Guest Commentary
Since the beginning of this year, more than 50,000 children, mostly teens, but others as young as nine or 10, some younger, have swarmed across America’s southern border. Officials expect the number to exceed 70,000 by yearend.
They are escaping from Honduras, El Salvador, Guatemala and Mexico; countries in turmoil, where drug lords terrorize neighborhoods and whole regions, bribe officials, force kids into gangs, and brutalize and kill anyone who opposes them.
The kids are escaping from terror, abuse, abject poverty and hopelessness. For all practical purposes, they are refugees. They come without parents or guardians, some clutching hand-scrawled notes with the telephone number or address of someone, somewhere in the U.S. who might help.
It is a humanitarian crisis. The United States has shown itself ill equipped to deal with it.
Think now of what could happen when climate change forces hundreds of millions, even billions of people to leave regions and countries where conditions will no longer support human life, places like Darfur, Ethiopia, Kenya, Somalia, Southern Sudan, the Republic of Maldives, the Solomon Islands, the Marshall Islands, and other low-lying island states, some of which will disappear altogether, submerged under rising seas. In Bangladesh alone, it is estimated that 20-to-30 million people will be forced to migrate as a result of global warming-driven sea level rise.
Having fewer resources and options for adaptation in place, children, women, the poor, older persons, and other vulnerable groups experience the greatest pressures to migrate as a result of environmental, economic and social impacts of climate change.
These are people very much like those streaming over America’s southern borders now.
The U.S. Navy is already planning for increased humanitarian assistance and disaster relief (HA/DR) as a result of climate change.

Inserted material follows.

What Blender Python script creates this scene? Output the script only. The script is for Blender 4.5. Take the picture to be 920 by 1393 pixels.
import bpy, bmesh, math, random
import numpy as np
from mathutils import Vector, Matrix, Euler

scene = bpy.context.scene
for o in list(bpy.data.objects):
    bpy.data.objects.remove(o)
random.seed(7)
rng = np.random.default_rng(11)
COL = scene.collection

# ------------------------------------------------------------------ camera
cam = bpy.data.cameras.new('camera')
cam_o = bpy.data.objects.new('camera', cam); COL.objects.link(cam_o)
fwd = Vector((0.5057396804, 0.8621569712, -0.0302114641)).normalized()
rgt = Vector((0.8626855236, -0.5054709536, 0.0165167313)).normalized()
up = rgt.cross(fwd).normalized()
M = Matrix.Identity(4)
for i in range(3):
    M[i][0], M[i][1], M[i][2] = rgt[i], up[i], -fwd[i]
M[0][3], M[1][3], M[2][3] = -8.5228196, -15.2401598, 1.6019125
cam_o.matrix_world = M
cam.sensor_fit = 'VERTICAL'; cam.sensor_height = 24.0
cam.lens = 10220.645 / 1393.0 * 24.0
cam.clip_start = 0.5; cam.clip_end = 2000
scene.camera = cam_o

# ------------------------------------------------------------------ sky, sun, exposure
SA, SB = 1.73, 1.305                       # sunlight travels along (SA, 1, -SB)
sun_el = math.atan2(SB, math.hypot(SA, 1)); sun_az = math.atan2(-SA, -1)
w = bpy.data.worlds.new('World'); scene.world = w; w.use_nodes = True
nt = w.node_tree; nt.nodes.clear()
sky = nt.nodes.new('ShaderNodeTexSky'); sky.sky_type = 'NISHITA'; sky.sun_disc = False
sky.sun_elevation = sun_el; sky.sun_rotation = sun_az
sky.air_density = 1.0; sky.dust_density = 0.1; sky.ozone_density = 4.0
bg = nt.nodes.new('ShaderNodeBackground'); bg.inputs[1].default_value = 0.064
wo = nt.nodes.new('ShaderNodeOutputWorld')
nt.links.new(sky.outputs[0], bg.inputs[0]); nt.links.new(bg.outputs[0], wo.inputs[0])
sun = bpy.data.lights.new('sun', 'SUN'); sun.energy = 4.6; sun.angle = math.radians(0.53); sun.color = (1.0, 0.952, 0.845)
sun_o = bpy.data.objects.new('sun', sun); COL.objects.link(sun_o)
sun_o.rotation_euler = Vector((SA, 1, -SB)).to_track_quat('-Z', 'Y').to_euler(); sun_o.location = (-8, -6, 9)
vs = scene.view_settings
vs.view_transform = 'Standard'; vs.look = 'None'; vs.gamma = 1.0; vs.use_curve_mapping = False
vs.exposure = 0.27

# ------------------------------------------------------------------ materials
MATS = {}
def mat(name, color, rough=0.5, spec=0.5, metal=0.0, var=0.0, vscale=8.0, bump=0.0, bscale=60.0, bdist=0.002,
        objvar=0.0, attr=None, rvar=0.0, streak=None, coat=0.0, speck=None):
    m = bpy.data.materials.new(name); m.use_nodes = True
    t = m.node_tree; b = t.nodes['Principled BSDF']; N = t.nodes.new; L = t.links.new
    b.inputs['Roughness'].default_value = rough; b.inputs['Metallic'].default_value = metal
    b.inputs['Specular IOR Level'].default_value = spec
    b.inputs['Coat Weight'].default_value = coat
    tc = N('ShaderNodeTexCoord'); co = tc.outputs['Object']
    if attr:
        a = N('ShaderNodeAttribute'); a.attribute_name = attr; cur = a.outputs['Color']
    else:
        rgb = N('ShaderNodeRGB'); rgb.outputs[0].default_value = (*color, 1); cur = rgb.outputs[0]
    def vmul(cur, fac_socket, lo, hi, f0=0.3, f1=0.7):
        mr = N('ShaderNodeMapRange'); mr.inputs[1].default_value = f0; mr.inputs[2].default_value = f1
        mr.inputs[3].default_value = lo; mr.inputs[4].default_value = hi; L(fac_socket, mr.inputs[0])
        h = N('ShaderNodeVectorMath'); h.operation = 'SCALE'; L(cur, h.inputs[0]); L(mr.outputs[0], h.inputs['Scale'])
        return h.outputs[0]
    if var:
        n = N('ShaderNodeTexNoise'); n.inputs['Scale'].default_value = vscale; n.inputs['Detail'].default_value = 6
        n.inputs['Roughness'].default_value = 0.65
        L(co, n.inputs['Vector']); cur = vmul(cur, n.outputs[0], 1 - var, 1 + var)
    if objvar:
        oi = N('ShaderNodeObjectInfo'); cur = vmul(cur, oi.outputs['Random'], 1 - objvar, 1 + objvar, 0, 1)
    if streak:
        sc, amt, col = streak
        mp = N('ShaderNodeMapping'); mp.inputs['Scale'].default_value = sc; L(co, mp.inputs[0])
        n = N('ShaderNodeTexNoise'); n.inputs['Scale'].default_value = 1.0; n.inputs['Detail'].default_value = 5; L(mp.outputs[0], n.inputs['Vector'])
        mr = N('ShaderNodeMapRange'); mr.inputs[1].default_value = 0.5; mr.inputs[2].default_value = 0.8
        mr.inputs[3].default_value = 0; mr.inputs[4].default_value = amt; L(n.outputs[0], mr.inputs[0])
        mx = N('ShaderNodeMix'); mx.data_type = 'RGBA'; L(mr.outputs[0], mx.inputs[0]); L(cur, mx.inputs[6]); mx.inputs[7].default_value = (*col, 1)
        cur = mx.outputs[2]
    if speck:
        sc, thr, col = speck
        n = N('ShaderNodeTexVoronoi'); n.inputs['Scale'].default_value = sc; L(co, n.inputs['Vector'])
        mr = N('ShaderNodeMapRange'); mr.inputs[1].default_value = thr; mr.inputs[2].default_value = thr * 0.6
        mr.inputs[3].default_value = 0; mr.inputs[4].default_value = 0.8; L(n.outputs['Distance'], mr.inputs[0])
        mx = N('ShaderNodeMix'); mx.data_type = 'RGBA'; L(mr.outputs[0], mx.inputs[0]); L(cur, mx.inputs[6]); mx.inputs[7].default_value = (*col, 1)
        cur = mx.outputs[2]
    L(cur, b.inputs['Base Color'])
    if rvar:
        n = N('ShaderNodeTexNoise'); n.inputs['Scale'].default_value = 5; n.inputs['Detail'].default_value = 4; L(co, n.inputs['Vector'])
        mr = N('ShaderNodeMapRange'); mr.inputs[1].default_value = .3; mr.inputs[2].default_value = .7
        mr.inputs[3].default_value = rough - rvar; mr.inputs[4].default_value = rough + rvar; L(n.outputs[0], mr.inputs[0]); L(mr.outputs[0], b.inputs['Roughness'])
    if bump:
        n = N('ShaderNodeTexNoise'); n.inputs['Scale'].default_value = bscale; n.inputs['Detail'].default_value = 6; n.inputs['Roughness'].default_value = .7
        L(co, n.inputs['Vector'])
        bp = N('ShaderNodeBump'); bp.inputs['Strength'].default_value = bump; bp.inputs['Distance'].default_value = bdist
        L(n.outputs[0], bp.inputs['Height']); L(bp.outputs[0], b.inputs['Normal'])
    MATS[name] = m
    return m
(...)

The Navy believes that mass migrations precipitated by climate change will not only stretch its HA/DR capabilities, but could also result in instability and regional conflict requiring U.S. military assistance for the evacuation of U.S. citizens, and the quelling of unrest.
The International Organization for Migration says that, “climate change is expected to trigger growing population movements within and across borders.”
The UN Deputy High Commissioner for Refugees said that by 2050 up to a billion people globally could be forced to migrate.
Where will they all go? Some studies suggest they’ll come here, to America. Mass migration to the United States from countries south of our border, like Mexico, may be triggered by climate-caused crop failures, in addition to the factors playing out now.
And yet America itself will not be immune to climate change and internal migration, such as happened during the Dust Bowl era, the largest migration in American history.
By 1940, 2.5 million people had moved out of the Plains states. They did not receive a warm welcome in places like California, where city police were sent to the border to repel the “invaders.”
Internal and cross-border migration driven by climate change will test America’s infrastructure, its mettle, and its morality.
Will the tired, the poor, the homeless, the tempest-tossed be met at the borders with flags waved in welcome, or, as in Murrieta, California, and Oracle, Arizona, with xenophobic contempt?
How will this ‘nation of immigrants’ prepare for and greet the multitudes displaced by a changing climate that we have done much to cause and little to abate? The answer will define forever who we are as a people.
Richard Badalamente was a senior analyst at the Pacific Northwest National Laboratory (PNNL) in Richland, WA, from 1981-2006. During this time he was detailed for two years to the UN International Atomic Energy Agency in Vienna, Austria. Before joining PNNL, he was a commissioned officer in the United States Air Force. He has his bachelor of science from University of Southern California and his master’s of science and doctorate from Texas Tech. He is currently a member of the Citizens Climate Lobby.